I have never seen as many palm trees as in San Blas. The Kunas sell the coconuts and lobsters to Columbian traders, which come by boat and bring essentials like rice, salt, sugar, oil and some vegetables. There is no road from Panama to Columbia and the whole trade is by boat and small plane. The other source of income is the sale of molas, colourful fabric embroidered with local motives. We are finding most women sitting outside their huts, embroidering and chatting. The inhabited islands are close to mainland and rivers, since most islands have no running water and the Kunas have to fetch the water by dugout canoe from the rivers. Also, only some islands have electricity produced by a small generator. The working day starts at 5.00h, ending at noon. The afternoon is dedicated to the family and the men convene every evening in congress to discuss the days work. This is in quite some contrast to the maternal principle of inheriting the houses from the mother to the daughters and the men moving to their spouse upon marriage. Should a woman only have girls (quite rare since most women seem to have at least six children), the last child is raised as transvestite, inheriting the family’s little wealth. The transvestites are very highly esteemed and the best mola makers.

There are hardly any tourists other than sailors, since they the islands are off the beaten track. Only backpacker’s visit: Due to the lack of street from Panama to Columbia they are sailing on some (wrecked-down) sailboats from Colon to Cartagena. I took me a while to find this out, too and we have decided to sail from San Blas to Cartagena (Columbia) rather than Colon (Panama) to explore Latin America from there.

Visiting the San Blas islands by boat is a special experience.

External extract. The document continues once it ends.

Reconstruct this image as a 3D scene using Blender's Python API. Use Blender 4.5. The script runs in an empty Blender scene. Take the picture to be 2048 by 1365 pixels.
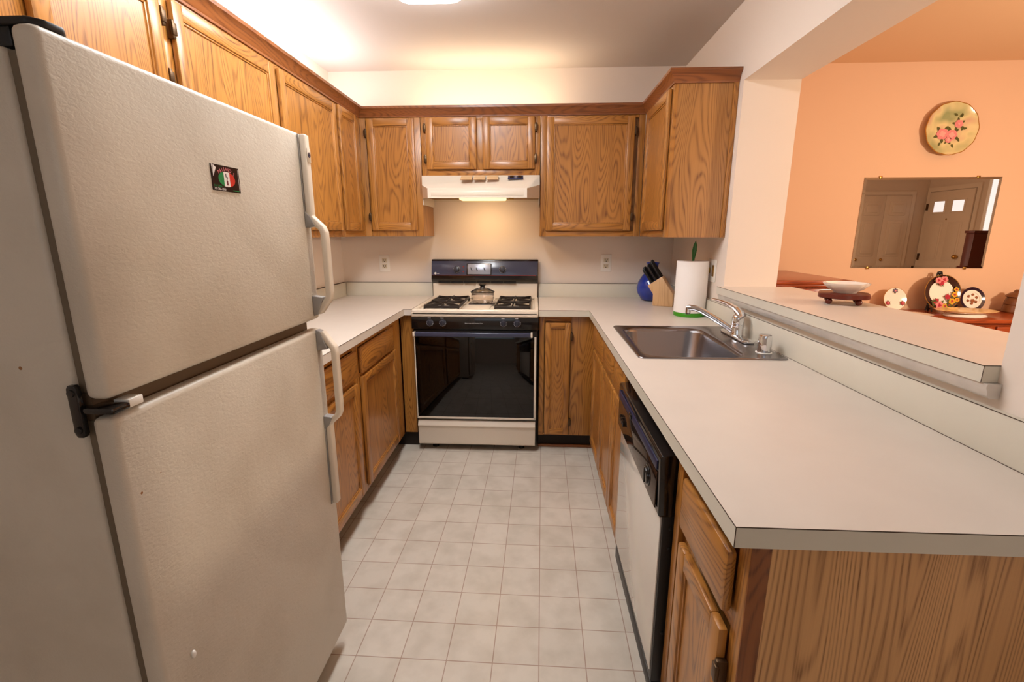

From far away the children are hailing ‘hola’ and wherever we go there are children around us. Dugout canoes approach frequently, selling lobster, pineapple, lime and mango; some asking for charging their mobile phones (in the east they have mobile phone reception, but no electricity!) or to chat. Hardly an island is bigger than 150m. They are so full of huts that they seem to topple over the edge of the island.

Big differences mark the islands. We are enjoying the smaller and more traditional islands of Tupsuit and Nurdupu the most. The huts have walls made of cane stems and are thatched with palm leaves. There are hardly any shops on the smaller islands: What little they need they are getting from Columbian traders. They only have a bakery on every island – luckily for us. At times we feel like intruding into their private sphere; buying bread is always a good excuse to stroll between the huts. The more progressive islands have a different atmosphere: Carti Sugput shall be the wealthiest islands of all, but to us, it is the ugliest. Between run-down huts there are concrete buildings, litter is everywhere and people are lurking around. Carti Yuntup, no hundred meters away, is just the opposite. Everything is neat and clean, the huts have small front gardens and the people are welcoming and friendly. We expected Nargano, the most progressive island to be worse than Carti Sugput. But we are proven wrong: it is very peaceful with wide spaces between the huts.

Between the visits to the inhabited islands, we are exploring the many uninhabited islands. They are all beautiful and quaint. The bigger ones have mangroves and lots of sand flies, at least in the current wet season, making them nearly untenable. The anchorages in the Western Hollandes Cays are beautiful, but we can’t set a foot on land without being eaten by sand flies. Of all the uninhabited islands, we are enjoying the Coco Bandera Cays the most: Four tiny islands, with no mangroves and sand flies, but beautiful flowers under towering palm trees and a beautiful anchorage in between.

I am usually very wary, if everybody is praising a place. But the San Blas islands well deserve the praise.